What the exercise asks: Set down each record exactly as written.

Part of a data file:

******************************

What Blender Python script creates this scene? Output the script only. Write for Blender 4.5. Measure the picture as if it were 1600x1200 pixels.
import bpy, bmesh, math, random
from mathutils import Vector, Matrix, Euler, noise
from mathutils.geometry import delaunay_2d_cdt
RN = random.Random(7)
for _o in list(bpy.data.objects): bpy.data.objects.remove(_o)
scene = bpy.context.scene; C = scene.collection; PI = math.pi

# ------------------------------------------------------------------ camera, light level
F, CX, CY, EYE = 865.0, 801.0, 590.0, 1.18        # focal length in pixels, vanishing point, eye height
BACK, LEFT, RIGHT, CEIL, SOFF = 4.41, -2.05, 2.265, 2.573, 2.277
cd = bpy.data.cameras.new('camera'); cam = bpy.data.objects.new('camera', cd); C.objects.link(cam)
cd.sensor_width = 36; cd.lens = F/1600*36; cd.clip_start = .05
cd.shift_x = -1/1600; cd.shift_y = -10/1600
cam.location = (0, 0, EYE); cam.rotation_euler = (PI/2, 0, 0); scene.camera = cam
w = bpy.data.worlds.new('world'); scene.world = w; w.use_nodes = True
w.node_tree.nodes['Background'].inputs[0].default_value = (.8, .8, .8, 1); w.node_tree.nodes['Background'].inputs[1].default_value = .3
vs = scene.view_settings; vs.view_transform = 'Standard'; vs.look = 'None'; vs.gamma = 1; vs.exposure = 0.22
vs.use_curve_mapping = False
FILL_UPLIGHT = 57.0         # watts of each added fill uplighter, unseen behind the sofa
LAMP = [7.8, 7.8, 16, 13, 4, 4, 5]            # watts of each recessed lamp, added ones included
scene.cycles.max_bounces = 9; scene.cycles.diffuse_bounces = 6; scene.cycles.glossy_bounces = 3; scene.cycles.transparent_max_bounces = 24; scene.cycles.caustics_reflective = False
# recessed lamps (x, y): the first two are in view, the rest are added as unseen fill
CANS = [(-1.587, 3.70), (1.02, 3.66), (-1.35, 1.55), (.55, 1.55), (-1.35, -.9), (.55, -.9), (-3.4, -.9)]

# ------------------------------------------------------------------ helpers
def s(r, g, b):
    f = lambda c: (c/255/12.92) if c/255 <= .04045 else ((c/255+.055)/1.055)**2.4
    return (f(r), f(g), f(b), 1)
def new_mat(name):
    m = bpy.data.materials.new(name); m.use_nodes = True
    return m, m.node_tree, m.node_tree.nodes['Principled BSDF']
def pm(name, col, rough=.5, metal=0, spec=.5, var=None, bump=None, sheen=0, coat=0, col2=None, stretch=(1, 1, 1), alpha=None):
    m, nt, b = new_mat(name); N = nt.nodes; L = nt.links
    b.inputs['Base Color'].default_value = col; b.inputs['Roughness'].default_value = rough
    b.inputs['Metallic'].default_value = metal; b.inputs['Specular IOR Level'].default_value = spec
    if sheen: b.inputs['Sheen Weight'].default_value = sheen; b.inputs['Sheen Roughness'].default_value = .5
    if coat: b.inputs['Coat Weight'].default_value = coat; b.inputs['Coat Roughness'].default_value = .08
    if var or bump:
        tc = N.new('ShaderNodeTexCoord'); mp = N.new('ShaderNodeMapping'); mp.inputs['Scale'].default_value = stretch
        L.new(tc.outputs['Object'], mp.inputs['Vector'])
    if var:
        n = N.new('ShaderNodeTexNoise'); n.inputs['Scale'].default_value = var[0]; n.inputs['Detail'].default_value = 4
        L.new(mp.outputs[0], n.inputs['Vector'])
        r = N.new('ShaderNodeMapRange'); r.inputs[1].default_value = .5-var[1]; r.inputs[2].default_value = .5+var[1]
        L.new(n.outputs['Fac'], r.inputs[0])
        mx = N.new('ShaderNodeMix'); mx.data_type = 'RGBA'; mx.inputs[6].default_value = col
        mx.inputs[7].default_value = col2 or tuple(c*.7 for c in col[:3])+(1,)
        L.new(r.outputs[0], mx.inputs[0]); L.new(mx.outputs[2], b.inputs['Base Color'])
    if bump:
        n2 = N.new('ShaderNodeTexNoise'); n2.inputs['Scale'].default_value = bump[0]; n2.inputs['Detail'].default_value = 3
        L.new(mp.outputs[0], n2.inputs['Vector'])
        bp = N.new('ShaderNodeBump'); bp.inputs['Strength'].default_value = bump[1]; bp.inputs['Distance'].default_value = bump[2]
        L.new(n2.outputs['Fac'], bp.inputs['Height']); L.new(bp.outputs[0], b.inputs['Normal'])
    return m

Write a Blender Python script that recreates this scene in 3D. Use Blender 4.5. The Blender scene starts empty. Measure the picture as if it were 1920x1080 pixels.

******************************

In response:
What Blender Python script creates this scene? Output the script only. Write for Blender 4.5. Measure the picture as if it were 1600x1200 pixels.
import bpy, bmesh, math, random
from mathutils import Vector, Matrix, Euler, noise
from mathutils.geometry import delaunay_2d_cdt
RN = random.Random(7)
for _o in list(bpy.data.objects): bpy.data.objects.remove(_o)
scene = bpy.context.scene; C = scene.collection; PI = math.pi

# ------------------------------------------------------------------ camera, light level
F, CX, CY, EYE = 865.0, 801.0, 590.0, 1.18        # focal length in pixels, vanishing point, eye height
BACK, LEFT, RIGHT, CEIL, SOFF = 4.41, -2.05, 2.265, 2.573, 2.277
cd = bpy.data.cameras.new('camera'); cam = bpy.data.objects.new('camera', cd); C.objects.link(cam)
cd.sensor_width = 36; cd.lens = F/1600*36; cd.clip_start = .05
cd.shift_x = -1/1600; cd.shift_y = -10/1600
cam.location = (0, 0, EYE); cam.rotation_euler = (PI/2, 0, 0); scene.camera = cam
w = bpy.data.worlds.new('world'); scene.world = w; w.use_nodes = True
w.node_tree.nodes['Background'].inputs[0].default_value = (.8, .8, .8, 1); w.node_tree.nodes['Background'].inputs[1].default_value = .3
vs = scene.view_settings; vs.view_transform = 'Standard'; vs.look = 'None'; vs.gamma = 1; vs.exposure = 0.22
vs.use_curve_mapping = False
FILL_UPLIGHT = 57.0         # watts of each added fill uplighter, unseen behind the sofa
LAMP = [7.8, 7.8, 16, 13, 4, 4, 5]            # watts of each recessed lamp, added ones included
scene.cycles.max_bounces = 9; scene.cycles.diffuse_bounces = 6; scene.cycles.glossy_bounces = 3; scene.cycles.transparent_max_bounces = 24; scene.cycles.caustics_reflective = False
# recessed lamps (x, y): the first two are in view, the rest are added as unseen fill
CANS = [(-1.587, 3.70), (1.02, 3.66), (-1.35, 1.55), (.55, 1.55), (-1.35, -.9), (.55, -.9), (-3.4, -.9)]

# ------------------------------------------------------------------ helpers
def s(r, g, b):
    f = lambda c: (c/255/12.92) if c/255 <= .04045 else ((c/255+.055)/1.055)**2.4
    return (f(r), f(g), f(b), 1)
def new_mat(name):
    m = bpy.data.materials.new(name); m.use_nodes = True
    return m, m.node_tree, m.node_tree.nodes['Principled BSDF']
def pm(name, col, rough=.5, metal=0, spec=.5, var=None, bump=None, sheen=0, coat=0, col2=None, stretch=(1, 1, 1), alpha=None):
    m, nt, b = new_mat(name); N = nt.nodes; L = nt.links
    b.inputs['Base Color'].default_value = col; b.inputs['Roughness'].default_value = rough
    b.inputs['Metallic'].default_value = metal; b.inputs['Specular IOR Level'].default_value = spec
    if sheen: b.inputs['Sheen Weight'].default_value = sheen; b.inputs['Sheen Roughness'].default_value = .5
    if coat: b.inputs['Coat Weight'].default_value = coat; b.inputs['Coat Roughness'].default_value = .08
    if var or bump:
        tc = N.new('ShaderNodeTexCoord'); mp = N.new('ShaderNodeMapping'); mp.inputs['Scale'].default_value = stretch
        L.new(tc.outputs['Object'], mp.inputs['Vector'])
    if var:
        n = N.new('ShaderNodeTexNoise'); n.inputs['Scale'].default_value = var[0]; n.inputs['Detail'].default_value = 4
        L.new(mp.outputs[0], n.inputs['Vector'])
        r = N.new('ShaderNodeMapRange'); r.inputs[1].default_value = .5-var[1]; r.inputs[2].default_value = .5+var[1]
        L.new(n.outputs['Fac'], r.inputs[0])
        mx = N.new('ShaderNodeMix'); mx.data_type = 'RGBA'; mx.inputs[6].default_value = col
        mx.inputs[7].default_value = col2 or tuple(c*.7 for c in col[:3])+(1,)
        L.new(r.outputs[0], mx.inputs[0]); L.new(mx.outputs[2], b.inputs['Base Color'])
    if bump:
        n2 = N.new('ShaderNodeTexNoise'); n2.inputs['Scale'].default_value = bump[0]; n2.inputs['Detail'].default_value = 3
        L.new(mp.outputs[0], n2.inputs['Vector'])
        bp = N.new('ShaderNodeBump'); bp.inputs['Strength'].default_value = bump[1]; bp.inputs['Distance'].default_value = bump[2]
        L.new(n2.outputs['Fac'], bp.inputs['Height']); L.new(bp.outputs[0], b.inputs['Normal'])
    return m

Write a Blender Python script that recreates this scene in 3D. Use Blender 4.5. The Blender scene starts empty. Measure the picture as if it were 1920x1080 pixels.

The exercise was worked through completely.